What I wrote when I was 20 is still true, but I think it takes a deeper, more real meaning looking into the next decade. I want to spend my thirties in awe of Christ and connecting to people. I want to rest, breathe, ask questions, wrestle, doubt, have safe people, be brave, be vulnerable, and cultivate healthy relationships. I want to display the fruits of the Spirit of love, joy, peace, patience, kindness, goodness, gentleness, faithfulness, and self-control. I want to give myself grace when I don't display those fruits. I want to keep Jesus as my foundation and I want to believe in the goodness of people. I want to remember that I'm worth it and that other people are worth it. Worth the investment, time, energy, and potential hurt. And it's still okay to take time to process, to be by myself, and to go slow. 

Praise Your Name--
I’m gonna push through ‘til every lie crumbles I’m gonna dance in the midst of the rain I’m gonna rest in the arms of the Father I’m gonna praise, I’m gonna praise Your name




Mad With Integrity

The other day I was really frustrated with someone. I texted my best friend "I. Do. Not.
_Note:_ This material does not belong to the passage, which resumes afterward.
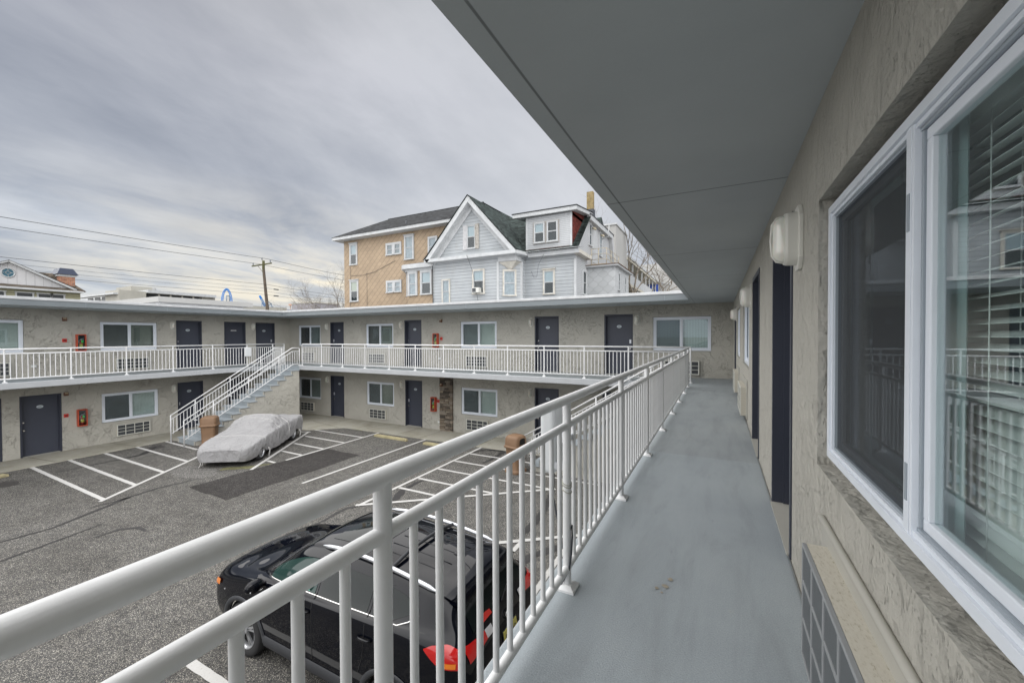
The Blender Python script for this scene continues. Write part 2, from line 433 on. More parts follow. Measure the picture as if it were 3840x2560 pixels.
b.inputs['Roughness'].default_value = .9; bump(nt, b, nz(nt, v, 30, 5, .7), .012); M['stone'] = m
M['step'] = plain('blue_grey_step_paint', (.32,.355,.38), .6, var=.08, bscale=60, bdist=.001)
M['bin'] = plain('tan_plastic_bin', (.20,.118,.066), .6, var=.12, vscale=4, bscale=30, bdist=.0015)
M['bindark'] = plain('bin_hole', (.01,.009,.008), .8)
M['eqwhite'] = plain('grey_white_box', (.66,.68,.69), .45, var=.04)
M['cable'] = plain('black_cable', (.03,.035,.045), .5)
M['cablew'] = plain('pale_cable', (.40,.40,.34), .6)
m, nt, b = newmat('grey_car_cover'); v = coords(nt)
b.inputs['Roughness'].default_value = .85; b.inputs['Sheen Weight'].default_value = .2
nt.links.new(ramp(nt, nz(nt, v, 1.7, 5, .6), [(.3,(.275,.27,.275)),(.7,(.335,.33,.335))]), b.inputs['Base Color'])
w1 = nz(nt, coords(nt, True, (1,1,.6)), 4.5, 5, .55, 1.6); w2 = nz(nt, v, 13, 4, .6, 1.)
hh = math_(nt,'ADD', w1, math_(nt,'MULTIPLY', w2, .35))
bump(nt, b, hh, .09, .9); M['cover'] = m
M['seam'] = plain('cover_seam', (.70,.69,.67), .9, var=.3, vscale=40)
M['tyre'] = plain('tyre_rubber', (.022,.022,.023), .8, bscale=60, bdist=.002)
M['alloy'] = plain('alloy_wheel', (.55,.56,.58), .3, .8)
m, nt, b = newmat('black_car_paint'); b.inputs['Base Color'].default_value = (.003,.0035,.006,1)
b.inputs['Roughness'].default_value = .5; b.inputs['Specular IOR Level'].default_value = .0; b.inputs['Coat Weight'].default_value = 1.; b.inputs['Coat IOR'].default_value = 1.42; b.inputs['Coat Roughness'].default_value = .0; b.inputs['Coat Tint'].default_value = (.8,.88,1,1); M['carpaint'] = m
bump(nt, b, nz(nt, coords(nt), 1.1, 1), .003, .3)
M['carplastic'] = plain('dark_cladding', (.035,.037,.042), .55, bscale=120, bdist=.0006)
m, nt, b = newmat('tinted_car_glass'); b.inputs['Base Color'].default_value = (.008,.012,.012,1); b.inputs['Roughness'].default_value = .03
b.inputs['Specular IOR Level'].default_value = .32; M['carglass'] = m
m, nt, b = newmat('teal_car_glass'); b.inputs['Base Color'].default_value = (.018,.045,.04,1); b.inputs['Roughness'].default_value = .04
b.inputs['Specular IOR Level'].default_value = .35; M['carglassteal'] = m
m, nt, b = newmat('red_tail_lens'); b.inputs['Base Color'].default_value = (.52,.008,.007,1); b.inputs['Roughness'].default_value = .08; b.inputs['Coat Weight'].default_value = 1.
M['taillens'] = m
M['amber'] = plain('amber_lens', (.80,.22,.02), .12, coat=1.)
M['clearlens'] = plain('clear_lens', (.60,.60,.62), .1, coat=1.)
M['plate'] = plain('yellow_plate', (.62,.56,.14), .4, var=.12, vscale=14)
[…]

Like. [NAME]." My best friend called me later and was like, "Soo...what happened? You're not generally a mean person and don't just sit around thinking how much you don't like someone, so I'm assuming something in particular happened." 

And before I go into this story, 1-I am so grateful to have someone I can text that to and trust they won't think I'm a horrible person or that I'm mean or being overly dramatic. 2-I am so grateful that they can help me focus on the current situation at hand. 3-I am so grateful that I don't typically get consumed by my feelings in a way that I'd be someone that would just sit and think about how much I don't like someone. 

Anyways, so I tell them the situation and while I don't remember the specifics of the conversation, I know I didn't leave the conversation feeling more riled up. I remember feeling justified, validated, grateful, and humbled. 

So besides the fact that I have a great best friend that has learned to converse with me in a way that is helpful, I was thinking about my frustration toward this particular person and started reflecting. While I am convinced that I'm right,  I am also convinced that they deserve to be treated with dignity. That I can feel angry, hurt, mad, frustrated with them (it's an ongoing feeling with this person), it's also possible to feel all of those with integrity. It's not always quite as fulfilling at the moment, but it's more worthwhile. 

So while I may still text or tell my safe people my frustrations/anger/hurt/discontent and maybe explicitly directed at a particular person or situation, I want to keep learning how to feel those things while still honoring them. Ultimately, it's because of my relationship with Christ that rolls over and anchors me. He anchors me to stay rooted in grace, patience, love, peace, goodness. 

It doesn't mean I can't be mad or upset or hurt or angry. Feelings are so important. And I want to have those feelings while maintaining my integrity. I may fall apart or come unglued with my safe people, but I don't want to take part in gossip, rumors, or hurtfulness. And sometimes it's hard when someone is nonsensical and it can be justified to partake in those things. But it's not the right thing to do. Maintain your integrity. And when you lose it, give yourself some grace.